The listing below contains a span that opens with the line containing "n = t.noise(tc, .03, 8, .65);" and closes with the line containing "mx = t.add('ShaderNodeMixShader');". Return that span exactly.

________

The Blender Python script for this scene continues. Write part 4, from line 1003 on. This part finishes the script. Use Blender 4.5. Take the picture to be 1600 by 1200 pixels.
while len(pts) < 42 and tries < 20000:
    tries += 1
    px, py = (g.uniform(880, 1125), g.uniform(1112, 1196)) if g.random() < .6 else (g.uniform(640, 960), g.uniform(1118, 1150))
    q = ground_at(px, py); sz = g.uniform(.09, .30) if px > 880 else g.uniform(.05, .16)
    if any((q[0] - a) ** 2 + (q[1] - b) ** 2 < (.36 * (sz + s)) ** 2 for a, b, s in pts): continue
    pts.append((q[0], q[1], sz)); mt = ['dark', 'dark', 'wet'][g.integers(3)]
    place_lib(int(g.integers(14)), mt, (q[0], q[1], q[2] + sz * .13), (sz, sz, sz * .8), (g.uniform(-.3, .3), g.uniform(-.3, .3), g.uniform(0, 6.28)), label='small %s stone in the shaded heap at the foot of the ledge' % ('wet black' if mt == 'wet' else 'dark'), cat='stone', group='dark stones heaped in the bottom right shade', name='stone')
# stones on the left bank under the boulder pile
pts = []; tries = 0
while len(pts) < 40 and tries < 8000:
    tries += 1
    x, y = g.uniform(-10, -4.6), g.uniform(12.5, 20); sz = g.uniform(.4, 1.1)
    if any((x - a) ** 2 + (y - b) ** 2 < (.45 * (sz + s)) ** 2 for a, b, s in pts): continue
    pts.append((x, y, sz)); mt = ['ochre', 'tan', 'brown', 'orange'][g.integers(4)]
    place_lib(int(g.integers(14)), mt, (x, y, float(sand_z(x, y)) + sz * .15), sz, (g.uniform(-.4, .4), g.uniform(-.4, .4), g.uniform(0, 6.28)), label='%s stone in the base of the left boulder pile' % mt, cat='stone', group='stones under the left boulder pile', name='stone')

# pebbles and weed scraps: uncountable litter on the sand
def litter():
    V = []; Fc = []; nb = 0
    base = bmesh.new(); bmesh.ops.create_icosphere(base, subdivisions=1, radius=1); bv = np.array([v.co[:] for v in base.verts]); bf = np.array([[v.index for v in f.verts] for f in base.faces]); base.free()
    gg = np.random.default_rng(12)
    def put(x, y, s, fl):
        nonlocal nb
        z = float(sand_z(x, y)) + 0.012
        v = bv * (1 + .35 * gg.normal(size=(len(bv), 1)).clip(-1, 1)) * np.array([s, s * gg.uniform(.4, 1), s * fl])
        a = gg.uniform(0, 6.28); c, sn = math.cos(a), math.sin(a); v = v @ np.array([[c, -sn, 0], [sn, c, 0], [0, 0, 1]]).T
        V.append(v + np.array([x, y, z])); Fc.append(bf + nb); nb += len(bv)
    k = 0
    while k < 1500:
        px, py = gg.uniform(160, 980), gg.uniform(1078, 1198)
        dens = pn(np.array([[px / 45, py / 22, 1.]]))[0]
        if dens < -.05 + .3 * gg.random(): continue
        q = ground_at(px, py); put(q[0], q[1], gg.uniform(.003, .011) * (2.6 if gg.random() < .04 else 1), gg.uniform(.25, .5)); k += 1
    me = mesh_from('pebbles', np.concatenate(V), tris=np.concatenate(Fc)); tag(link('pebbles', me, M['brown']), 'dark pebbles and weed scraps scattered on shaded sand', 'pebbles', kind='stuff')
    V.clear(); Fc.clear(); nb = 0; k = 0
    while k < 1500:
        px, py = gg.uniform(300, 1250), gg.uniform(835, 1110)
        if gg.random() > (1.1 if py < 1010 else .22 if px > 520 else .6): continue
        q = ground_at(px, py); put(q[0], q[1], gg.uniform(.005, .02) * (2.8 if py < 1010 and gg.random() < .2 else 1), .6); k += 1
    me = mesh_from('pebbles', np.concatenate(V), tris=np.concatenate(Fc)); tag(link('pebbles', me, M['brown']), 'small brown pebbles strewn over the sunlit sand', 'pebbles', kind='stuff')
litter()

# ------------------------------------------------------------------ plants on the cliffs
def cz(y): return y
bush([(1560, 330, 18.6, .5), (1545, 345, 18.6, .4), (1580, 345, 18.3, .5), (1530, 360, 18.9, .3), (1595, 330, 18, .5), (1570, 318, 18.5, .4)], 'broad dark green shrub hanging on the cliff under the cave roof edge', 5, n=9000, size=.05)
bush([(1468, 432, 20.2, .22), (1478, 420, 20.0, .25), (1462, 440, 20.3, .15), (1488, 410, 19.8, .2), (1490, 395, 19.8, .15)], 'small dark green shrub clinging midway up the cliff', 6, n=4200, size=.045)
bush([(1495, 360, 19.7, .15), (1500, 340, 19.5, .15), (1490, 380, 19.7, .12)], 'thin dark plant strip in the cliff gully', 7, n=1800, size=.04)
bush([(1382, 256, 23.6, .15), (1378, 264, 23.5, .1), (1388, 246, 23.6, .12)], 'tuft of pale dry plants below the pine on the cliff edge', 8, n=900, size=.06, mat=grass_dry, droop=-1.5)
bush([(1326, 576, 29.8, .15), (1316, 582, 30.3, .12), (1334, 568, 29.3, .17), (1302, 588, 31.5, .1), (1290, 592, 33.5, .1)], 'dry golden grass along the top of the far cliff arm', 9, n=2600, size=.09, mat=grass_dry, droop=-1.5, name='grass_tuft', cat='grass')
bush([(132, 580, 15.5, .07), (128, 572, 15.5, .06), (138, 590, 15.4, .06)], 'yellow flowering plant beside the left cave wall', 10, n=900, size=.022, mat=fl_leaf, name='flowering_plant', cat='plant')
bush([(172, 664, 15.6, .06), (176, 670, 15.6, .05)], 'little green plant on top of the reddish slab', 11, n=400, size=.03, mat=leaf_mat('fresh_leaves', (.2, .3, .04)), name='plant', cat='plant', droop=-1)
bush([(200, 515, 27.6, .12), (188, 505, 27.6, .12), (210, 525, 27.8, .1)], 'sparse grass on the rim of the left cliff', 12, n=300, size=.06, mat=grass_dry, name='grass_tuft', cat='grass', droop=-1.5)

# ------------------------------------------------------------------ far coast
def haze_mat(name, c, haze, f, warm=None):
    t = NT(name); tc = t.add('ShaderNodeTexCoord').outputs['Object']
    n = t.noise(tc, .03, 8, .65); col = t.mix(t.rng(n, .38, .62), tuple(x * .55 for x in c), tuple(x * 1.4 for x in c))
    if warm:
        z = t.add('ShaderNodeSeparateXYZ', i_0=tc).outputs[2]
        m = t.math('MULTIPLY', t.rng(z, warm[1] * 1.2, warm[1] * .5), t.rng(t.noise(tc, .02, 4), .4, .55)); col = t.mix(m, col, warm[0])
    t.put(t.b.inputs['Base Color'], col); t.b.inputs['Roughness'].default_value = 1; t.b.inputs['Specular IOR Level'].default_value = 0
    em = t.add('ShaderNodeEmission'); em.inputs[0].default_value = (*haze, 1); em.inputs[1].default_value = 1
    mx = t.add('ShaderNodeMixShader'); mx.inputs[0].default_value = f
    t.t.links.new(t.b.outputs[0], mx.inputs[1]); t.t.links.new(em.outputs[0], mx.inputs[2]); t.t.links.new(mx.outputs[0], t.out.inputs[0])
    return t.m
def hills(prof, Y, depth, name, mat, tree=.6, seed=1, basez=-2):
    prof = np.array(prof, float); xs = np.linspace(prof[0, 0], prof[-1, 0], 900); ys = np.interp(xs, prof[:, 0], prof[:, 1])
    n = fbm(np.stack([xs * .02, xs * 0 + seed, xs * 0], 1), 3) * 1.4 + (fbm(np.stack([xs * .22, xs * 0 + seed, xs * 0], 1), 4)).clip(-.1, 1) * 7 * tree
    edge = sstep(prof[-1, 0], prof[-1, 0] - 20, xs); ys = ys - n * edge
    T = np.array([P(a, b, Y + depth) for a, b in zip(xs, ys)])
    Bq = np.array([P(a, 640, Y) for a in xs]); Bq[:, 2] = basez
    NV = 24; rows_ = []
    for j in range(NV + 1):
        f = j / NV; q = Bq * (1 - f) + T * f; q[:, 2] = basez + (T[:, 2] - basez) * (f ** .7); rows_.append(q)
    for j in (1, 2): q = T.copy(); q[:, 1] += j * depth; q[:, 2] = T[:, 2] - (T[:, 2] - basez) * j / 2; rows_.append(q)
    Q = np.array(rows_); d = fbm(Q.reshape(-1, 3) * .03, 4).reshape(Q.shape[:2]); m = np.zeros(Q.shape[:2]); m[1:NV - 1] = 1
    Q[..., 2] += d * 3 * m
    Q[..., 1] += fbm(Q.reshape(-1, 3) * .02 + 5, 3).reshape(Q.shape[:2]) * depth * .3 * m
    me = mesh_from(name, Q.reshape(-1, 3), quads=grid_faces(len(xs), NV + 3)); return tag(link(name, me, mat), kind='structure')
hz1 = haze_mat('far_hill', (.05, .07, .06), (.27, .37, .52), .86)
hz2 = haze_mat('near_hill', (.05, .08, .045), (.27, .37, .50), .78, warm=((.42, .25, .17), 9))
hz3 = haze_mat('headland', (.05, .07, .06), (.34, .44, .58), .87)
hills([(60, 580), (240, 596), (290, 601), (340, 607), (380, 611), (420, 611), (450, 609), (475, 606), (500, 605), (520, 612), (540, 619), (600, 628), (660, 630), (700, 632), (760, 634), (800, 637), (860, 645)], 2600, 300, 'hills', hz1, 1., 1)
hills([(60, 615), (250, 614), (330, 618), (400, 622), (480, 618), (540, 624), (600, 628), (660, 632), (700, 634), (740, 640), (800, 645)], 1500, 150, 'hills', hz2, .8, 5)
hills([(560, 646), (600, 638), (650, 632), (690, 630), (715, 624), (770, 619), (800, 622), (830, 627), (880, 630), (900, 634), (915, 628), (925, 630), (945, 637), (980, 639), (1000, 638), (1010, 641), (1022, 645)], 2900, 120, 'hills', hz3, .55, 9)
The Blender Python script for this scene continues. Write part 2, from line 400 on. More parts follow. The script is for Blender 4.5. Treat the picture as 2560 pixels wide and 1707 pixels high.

________

▸ **Problem solution**:
    n = t.noise(tc, .03, 8, .65); col = t.mix(t.rng(n, .38, .62), tuple(x * .55 for x in c), tuple(x * 1.4 for x in c))
    if warm:
        z = t.add('ShaderNodeSeparateXYZ', i_0=tc).outputs[2]
        m = t.math('MULTIPLY', t.rng(z, warm[1] * 1.2, warm[1] * .5), t.rng(t.noise(tc, .02, 4), .4, .55)); col = t.mix(m, col, warm[0])
    t.put(t.b.inputs['Base Color'], col); t.b.inputs['Roughness'].default_value = 1; t.b.inputs['Specular IOR Level'].default_value = 0
    em = t.add('ShaderNodeEmission'); em.inputs[0].default_value = (*haze, 1); em.inputs[1].default_value = 1
    mx = t.add('ShaderNodeMixShader'); mx.inputs[0].default_value = f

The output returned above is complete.